Still, given the rigid isolation and programed population, many residents think they are better off than the South, where they are told people go hungry and stage food riots. "This is really a military society," says one foreign observer. "As strange as this place is to Westerners, North Koreans are as baffled by foreigners as we are by them."
North Korea reserves the same suspicion for overseas Koreans and even Chinese, to a certain extent. During the festival, hundreds of ethnic Koreans from the United States, Japan, and China flocked to North Korea, many in hopes of reuniting with family and friends. But the authorities allowed only a few meetings.
"I was able to meet my sister-in-law for the first time. She came to the hotel for dinner," said a Korean-American woman who had left the North before the partition. "But most people were closely watched and weren't allowed to see their family and friends."
"Pyongyang is cleaner than Chinese cities, and the housing is better," said a Chinese man from northeastern Heilongjiang Province. "But Chinese would never want to go back to this kind of life again."
The regime's grip on the populace is most evident at Mansu Hill, where throngs of tearful Koreans pay homage to the memory of Kim, the late president. When asked by one foreign visitor to the monument if there is any opposition to the government, guide Chae Sung Chol, retorted angrily, "Unthinkable! I don't like that kind of question!"

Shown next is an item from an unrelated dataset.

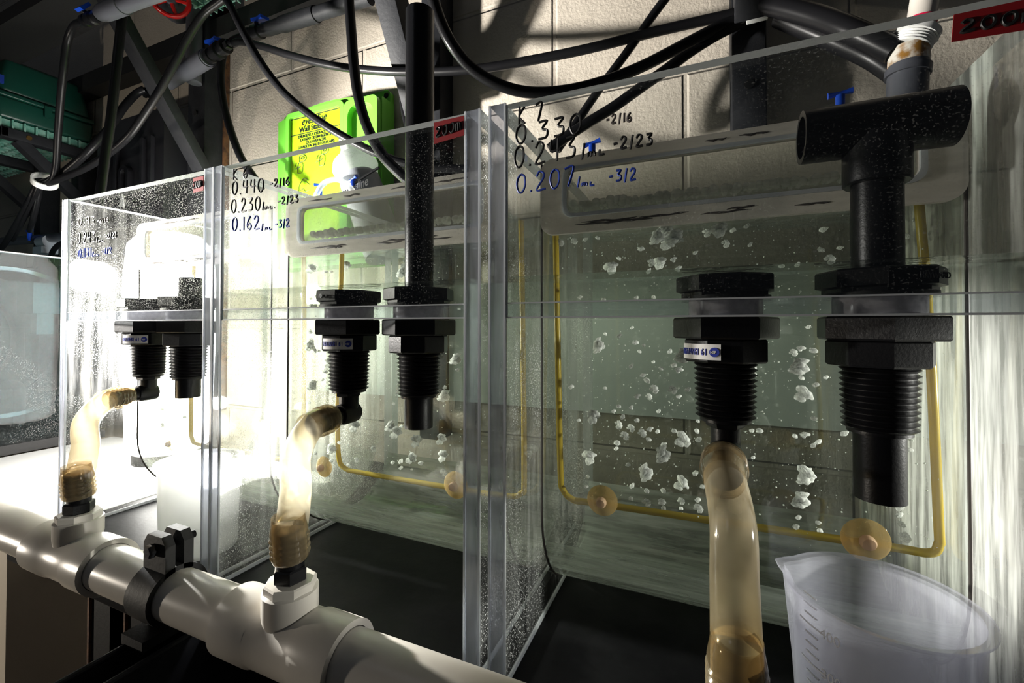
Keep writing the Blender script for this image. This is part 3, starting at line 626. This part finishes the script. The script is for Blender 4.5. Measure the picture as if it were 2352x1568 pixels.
# specks far too many to count: one stuff object per tank
def specks(x0, x1, n, label):
    mb = MB()
    for k in range(n):
        p = V((random.uniform(x0, x1), random.uniform(.395, .56), random.uniform(-.17, .10))); r = random.choice((.0003, .0004, .0005, .0008))
        bmesh.ops.create_icosphere(mb.bm, subdivisions=1, radius=r, matrix=Matrix.Translation(p))
    tag(mb.build('water_specks', M['speck']), label, 'specks', kind='stuff')
specks(XN+T+.003, XNr-T-.003, 1300, 'tiny white specks drifting in the water of the right tank')
specks(XM+T+.003, XMr-T-.003, 700, 'tiny white specks drifting in the water of the middle tank')
def foam(x0, x1, label):
    mb = MB(); x = x0
    while x < x1:
        r = random.uniform(.0022, .0048)
        for q in range(3):
            bmesh.ops.create_icosphere(mb.bm, subdivisions=2, radius=r*(1-.25*q), matrix=Matrix.Translation((x+random.uniform(-.002, .002), Y1+.0052+r+q*.008, WL+r*random.uniform(-.1, .5))))
        x += r*1.5
    tag(mb.build('surface_foam', M['bubble']), label, 'foam', kind='stuff')
foam(XN+T+.028, XNr-T-.03, 'row of foam bubbles on the water behind the right tank window')
foam(XM+T+.028, XMr-T-.03, 'row of foam bubbles on the water behind the middle tank window')

# ------------------------------------------------------------------ lamp added behind the left tank for the glare there, source itself unseen
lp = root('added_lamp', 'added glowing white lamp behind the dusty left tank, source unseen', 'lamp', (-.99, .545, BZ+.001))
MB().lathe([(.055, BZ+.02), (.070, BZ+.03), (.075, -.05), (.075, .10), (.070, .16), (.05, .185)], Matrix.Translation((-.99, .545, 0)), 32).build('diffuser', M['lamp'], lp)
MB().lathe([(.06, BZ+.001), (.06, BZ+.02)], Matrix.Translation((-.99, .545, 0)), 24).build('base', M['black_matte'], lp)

# ------------------------------------------------------------------ wall posts, braces, shelves
def post(x, z0, z1, label, w_=.041, y0=.655, rust=False):
    rt = root('wall_post', label, 'post', (x, .678, z0), 'black posts fixed to the block wall')
    mb = MB(); y1 = .699
    mb.box((x-w_/2, y0, z0), (x+w_/2, y1, z1), bev=.0015); mb.build('channel', M['steel'], rt)
    if rust: MB().box((x+w_/2, y1-.012, z0), (x+w_/2+.006, y1, z1-.25)).build('rusty_edge', M['rust'], rt, label='rusty brown edge strip')
    mb = MB()
    for k in range(5): mb.lathe([(.006, 0), (.006, .003)], frame((x, y0, z0+.06+k*.16), (0, -1, 0)), 10)
    mb.build('bolt_heads', M['black_matte'], rt)
    return rt
post(-1.085, -.2, 1.3, 'black wall post with a rusty edge beside the black bin', .062, .645, True)
post(-.440, -.2, 1.3, 'black wall post behind the tall standpipe')
post(.0625, .262, 1.3, 'black wall post with a white cable clip')
post(-1.652, -.2, .50, 'short black post at the shelf end under the toolbox')
post(-1.87, -.2, .50, 'short black post farther left under the toolbox shelf')
def bar(a, b, w_, h_, name, label):
    a, b = V(a), V(b); mx = frame(a, b-a); ln = (b-a).length
    o = MB().box((-w_/2, -h_/2, 0), (w_/2, h_/2, ln), mx, .0012).build(name, M['steel'], None)
    return tag(o, label, 'brace', 'black diagonal braces under the wall shelf')
bar((-1.05, .638, .36), (-1.05, .445, .66), .038, .022, 'diagonal_brace', 'black diagonal brace crossing behind the grey valve pipe')
bar((-.452, .640, .375), (-.452, .49, .66), .038, .04, 'diagonal_brace', 'black diagonal brace beside the tall standpipe top')
bar((.0625, .640, .40), (.0625, .44, .70), .038, .04, 'diagonal_brace', 'black diagonal brace on the post with the white clip')
sh = root('wall_shelf', 'high black shelf with green grating along the block wall', 'shelf', (-1.0, .57, .66))
MB().box((-2.6, .45, .690), (-.95, .54, .72)).build('front_rail', M['black_matte'], sh)
MB().box((-2.6, .655, .672), (-.30, .697, .718)).build('back_rail', M['black_matte'], sh)
def grate(x0, x1, y0, y1, z, st, name, par, th=.010):
    mb = MB(); n = int((x1-x0)/st)
    for k in range(n+1): mb.box((x0+k*st-.0018, y0, z), (x0+k*st+.0018, y1, z+th))
    n = int((y1-y0)/st)
    for k in range(n+1): mb.box((x0, y0+k*st-.0018, z), (x1, y0+k*st+.0018, z+th))
    return mb.build(name, M['green_grid'], par, flat=True)
grate(-1.06, -.76, .52, .65, .722, .02, 'grating', sh)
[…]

Visits to schools, where students are told that everything is a gift from the Kim family, show that building blind obedience starts early. At the Moran Senior Middle School, when asked what she wants to be when she grows up, one English student answered, "I want to be a technician in the Korean Revolution."
In the school gymnasium, 14-year-old Kim Yang Su said he practices table tennis more than two hours a day in hopes of going to the Olympics. "I am going to be a famous table tennis player to glorify the name of my country," said the youth.